■ EXERCISE DETAILS
Reproduce verbatim the lines up to and including the one with "tag(o, 'large clear", starting from the first.

■ SUPPLIED DATA
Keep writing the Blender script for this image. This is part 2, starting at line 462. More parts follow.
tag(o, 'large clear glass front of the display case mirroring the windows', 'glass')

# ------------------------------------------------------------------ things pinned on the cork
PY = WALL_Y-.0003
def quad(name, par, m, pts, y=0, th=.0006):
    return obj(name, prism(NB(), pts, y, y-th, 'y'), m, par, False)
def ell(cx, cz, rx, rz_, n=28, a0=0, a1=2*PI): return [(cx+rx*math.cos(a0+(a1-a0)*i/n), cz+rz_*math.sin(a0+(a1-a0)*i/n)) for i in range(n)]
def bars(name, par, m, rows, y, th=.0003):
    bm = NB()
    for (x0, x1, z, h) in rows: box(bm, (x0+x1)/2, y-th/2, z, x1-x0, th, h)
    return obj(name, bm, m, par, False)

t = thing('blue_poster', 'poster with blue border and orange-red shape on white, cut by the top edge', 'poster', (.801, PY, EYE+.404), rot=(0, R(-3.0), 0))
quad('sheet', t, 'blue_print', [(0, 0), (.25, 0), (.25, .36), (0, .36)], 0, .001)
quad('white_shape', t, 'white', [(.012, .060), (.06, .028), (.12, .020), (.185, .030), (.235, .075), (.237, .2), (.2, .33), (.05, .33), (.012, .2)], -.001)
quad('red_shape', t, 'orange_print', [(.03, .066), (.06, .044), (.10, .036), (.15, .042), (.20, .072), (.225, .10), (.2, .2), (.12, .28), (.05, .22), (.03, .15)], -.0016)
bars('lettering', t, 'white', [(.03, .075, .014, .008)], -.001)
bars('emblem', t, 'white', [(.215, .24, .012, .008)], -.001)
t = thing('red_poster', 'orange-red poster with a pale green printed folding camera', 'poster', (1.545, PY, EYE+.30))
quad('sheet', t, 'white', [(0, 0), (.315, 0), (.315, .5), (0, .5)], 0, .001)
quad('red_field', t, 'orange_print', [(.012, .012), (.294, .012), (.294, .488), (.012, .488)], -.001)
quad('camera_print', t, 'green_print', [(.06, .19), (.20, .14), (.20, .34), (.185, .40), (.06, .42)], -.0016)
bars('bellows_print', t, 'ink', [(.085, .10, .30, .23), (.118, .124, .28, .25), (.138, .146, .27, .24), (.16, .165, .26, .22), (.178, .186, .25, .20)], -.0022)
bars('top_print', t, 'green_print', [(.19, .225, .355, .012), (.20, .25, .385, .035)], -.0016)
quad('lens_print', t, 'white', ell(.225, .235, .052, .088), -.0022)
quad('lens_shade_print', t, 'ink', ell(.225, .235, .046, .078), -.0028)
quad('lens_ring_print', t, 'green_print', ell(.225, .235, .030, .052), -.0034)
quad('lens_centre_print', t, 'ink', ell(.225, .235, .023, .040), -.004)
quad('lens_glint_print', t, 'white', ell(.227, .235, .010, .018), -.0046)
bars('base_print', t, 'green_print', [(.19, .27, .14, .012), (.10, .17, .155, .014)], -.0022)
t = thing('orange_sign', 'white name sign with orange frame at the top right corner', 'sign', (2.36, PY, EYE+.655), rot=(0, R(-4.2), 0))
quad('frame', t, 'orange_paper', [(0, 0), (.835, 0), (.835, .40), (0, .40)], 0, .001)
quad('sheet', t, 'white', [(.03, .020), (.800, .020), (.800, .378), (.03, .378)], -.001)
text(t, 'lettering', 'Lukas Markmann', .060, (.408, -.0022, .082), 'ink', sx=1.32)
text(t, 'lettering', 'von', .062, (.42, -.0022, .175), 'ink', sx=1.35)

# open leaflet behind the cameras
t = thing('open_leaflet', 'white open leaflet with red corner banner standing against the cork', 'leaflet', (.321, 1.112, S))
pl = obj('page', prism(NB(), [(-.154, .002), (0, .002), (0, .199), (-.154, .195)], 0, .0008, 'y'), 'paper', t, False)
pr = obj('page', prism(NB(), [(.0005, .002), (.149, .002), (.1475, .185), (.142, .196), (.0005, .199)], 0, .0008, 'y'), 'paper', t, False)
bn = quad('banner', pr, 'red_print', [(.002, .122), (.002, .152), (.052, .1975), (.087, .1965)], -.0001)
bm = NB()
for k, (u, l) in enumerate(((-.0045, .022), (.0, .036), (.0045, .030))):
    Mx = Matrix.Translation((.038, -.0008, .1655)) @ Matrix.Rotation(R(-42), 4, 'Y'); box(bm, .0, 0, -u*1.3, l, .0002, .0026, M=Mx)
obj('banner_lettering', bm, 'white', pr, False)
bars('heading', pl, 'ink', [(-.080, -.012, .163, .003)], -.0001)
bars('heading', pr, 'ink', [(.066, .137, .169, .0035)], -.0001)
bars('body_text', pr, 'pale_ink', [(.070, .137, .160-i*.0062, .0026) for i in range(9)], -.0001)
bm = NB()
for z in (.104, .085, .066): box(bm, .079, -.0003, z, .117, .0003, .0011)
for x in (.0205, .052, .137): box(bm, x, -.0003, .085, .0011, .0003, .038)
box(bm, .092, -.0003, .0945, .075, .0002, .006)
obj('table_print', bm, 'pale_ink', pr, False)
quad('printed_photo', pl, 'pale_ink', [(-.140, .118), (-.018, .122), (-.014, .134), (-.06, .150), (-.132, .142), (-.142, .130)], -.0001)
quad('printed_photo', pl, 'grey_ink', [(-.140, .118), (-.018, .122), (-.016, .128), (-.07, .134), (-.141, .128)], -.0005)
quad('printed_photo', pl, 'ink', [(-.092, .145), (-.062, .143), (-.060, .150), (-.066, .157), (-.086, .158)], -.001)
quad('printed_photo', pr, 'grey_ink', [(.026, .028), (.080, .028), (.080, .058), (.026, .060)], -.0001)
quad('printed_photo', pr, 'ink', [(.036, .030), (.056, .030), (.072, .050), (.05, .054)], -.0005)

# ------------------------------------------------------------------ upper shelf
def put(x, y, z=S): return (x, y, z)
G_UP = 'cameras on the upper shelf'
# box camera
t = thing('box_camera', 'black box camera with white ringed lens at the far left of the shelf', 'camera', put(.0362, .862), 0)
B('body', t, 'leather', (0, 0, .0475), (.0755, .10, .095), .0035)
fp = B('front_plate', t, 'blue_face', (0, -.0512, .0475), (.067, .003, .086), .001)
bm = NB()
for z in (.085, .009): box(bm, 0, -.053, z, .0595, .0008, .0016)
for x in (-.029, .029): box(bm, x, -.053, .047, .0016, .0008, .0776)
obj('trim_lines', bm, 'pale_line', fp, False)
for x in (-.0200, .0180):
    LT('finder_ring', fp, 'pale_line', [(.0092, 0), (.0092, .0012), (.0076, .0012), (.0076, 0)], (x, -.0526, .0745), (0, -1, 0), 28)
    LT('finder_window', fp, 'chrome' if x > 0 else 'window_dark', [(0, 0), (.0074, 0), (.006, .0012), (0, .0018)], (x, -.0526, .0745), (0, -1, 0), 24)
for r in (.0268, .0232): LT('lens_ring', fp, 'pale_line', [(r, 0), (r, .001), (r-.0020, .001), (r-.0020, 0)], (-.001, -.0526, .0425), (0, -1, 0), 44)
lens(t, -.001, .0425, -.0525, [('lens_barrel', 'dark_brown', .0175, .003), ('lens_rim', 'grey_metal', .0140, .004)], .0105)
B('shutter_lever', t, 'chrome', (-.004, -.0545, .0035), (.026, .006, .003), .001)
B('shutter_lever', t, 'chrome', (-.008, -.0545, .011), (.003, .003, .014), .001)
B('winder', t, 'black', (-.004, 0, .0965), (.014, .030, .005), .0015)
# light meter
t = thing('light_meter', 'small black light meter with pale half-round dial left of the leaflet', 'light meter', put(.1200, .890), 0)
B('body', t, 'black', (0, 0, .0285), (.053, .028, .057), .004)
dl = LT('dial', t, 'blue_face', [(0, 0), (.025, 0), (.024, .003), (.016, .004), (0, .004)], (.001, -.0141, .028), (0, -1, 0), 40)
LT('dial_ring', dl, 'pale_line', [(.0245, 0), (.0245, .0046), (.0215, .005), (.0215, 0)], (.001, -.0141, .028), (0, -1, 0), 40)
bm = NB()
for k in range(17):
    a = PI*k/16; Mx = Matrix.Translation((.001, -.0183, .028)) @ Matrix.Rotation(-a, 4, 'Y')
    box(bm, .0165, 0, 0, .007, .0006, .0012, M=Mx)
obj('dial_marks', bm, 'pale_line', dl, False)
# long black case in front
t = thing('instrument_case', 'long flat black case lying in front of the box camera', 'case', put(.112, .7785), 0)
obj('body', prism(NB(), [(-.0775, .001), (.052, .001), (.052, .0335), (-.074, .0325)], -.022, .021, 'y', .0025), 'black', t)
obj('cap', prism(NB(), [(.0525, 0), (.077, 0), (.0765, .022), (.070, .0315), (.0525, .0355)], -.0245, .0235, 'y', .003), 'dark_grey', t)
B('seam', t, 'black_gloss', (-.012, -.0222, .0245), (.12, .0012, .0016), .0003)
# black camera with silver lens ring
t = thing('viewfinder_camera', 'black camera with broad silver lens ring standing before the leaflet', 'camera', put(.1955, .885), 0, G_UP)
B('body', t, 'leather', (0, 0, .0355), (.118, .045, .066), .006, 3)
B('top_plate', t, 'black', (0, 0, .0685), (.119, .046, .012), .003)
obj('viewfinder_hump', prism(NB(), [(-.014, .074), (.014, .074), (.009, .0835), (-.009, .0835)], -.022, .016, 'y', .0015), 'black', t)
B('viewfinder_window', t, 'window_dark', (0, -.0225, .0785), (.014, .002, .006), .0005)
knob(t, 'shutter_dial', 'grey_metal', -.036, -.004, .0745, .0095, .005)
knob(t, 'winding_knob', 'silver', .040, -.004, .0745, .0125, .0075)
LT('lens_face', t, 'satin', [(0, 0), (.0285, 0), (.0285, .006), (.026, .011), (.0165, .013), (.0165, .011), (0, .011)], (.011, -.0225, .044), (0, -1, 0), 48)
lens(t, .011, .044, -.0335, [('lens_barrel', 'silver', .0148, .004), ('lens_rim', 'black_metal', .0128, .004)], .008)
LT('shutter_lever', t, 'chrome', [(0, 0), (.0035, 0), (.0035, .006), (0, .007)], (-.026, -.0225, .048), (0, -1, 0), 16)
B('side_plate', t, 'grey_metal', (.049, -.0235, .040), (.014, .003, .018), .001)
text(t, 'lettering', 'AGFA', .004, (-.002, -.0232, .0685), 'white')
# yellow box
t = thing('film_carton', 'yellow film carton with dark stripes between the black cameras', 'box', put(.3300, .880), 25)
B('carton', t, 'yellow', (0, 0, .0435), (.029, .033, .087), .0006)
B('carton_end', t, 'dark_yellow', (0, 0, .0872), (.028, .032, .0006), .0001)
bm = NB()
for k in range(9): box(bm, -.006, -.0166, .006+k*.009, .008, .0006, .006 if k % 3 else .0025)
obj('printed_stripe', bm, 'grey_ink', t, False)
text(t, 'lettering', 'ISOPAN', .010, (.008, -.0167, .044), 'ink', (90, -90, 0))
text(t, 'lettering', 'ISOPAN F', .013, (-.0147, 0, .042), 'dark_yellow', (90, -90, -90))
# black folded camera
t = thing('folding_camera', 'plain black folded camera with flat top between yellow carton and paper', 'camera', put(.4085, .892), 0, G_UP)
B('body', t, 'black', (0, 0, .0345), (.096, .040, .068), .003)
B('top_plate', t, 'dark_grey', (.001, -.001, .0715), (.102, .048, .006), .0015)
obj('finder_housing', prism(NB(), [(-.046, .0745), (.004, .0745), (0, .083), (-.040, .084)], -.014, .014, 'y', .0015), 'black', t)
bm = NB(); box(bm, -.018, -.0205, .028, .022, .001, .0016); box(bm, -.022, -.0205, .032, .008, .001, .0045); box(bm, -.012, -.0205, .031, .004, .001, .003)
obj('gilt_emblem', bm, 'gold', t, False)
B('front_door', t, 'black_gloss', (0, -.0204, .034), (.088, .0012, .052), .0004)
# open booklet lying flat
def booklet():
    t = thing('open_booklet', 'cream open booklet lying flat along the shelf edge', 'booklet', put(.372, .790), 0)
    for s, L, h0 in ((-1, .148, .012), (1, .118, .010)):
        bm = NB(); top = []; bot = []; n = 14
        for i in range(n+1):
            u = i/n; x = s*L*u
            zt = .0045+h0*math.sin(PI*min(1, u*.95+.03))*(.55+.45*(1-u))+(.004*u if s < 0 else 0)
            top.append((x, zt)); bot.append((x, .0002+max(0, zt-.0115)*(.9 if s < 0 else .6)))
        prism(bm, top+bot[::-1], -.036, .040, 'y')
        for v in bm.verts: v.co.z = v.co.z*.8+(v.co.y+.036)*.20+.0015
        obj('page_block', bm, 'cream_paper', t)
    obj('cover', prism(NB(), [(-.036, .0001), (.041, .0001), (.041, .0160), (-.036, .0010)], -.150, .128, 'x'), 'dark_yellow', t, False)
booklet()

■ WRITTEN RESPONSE
Keep writing the Blender script for this image. This is part 2, starting at line 462. More parts follow.
tag(o, 'large clear glass front of the display case mirroring the windows', 'glass')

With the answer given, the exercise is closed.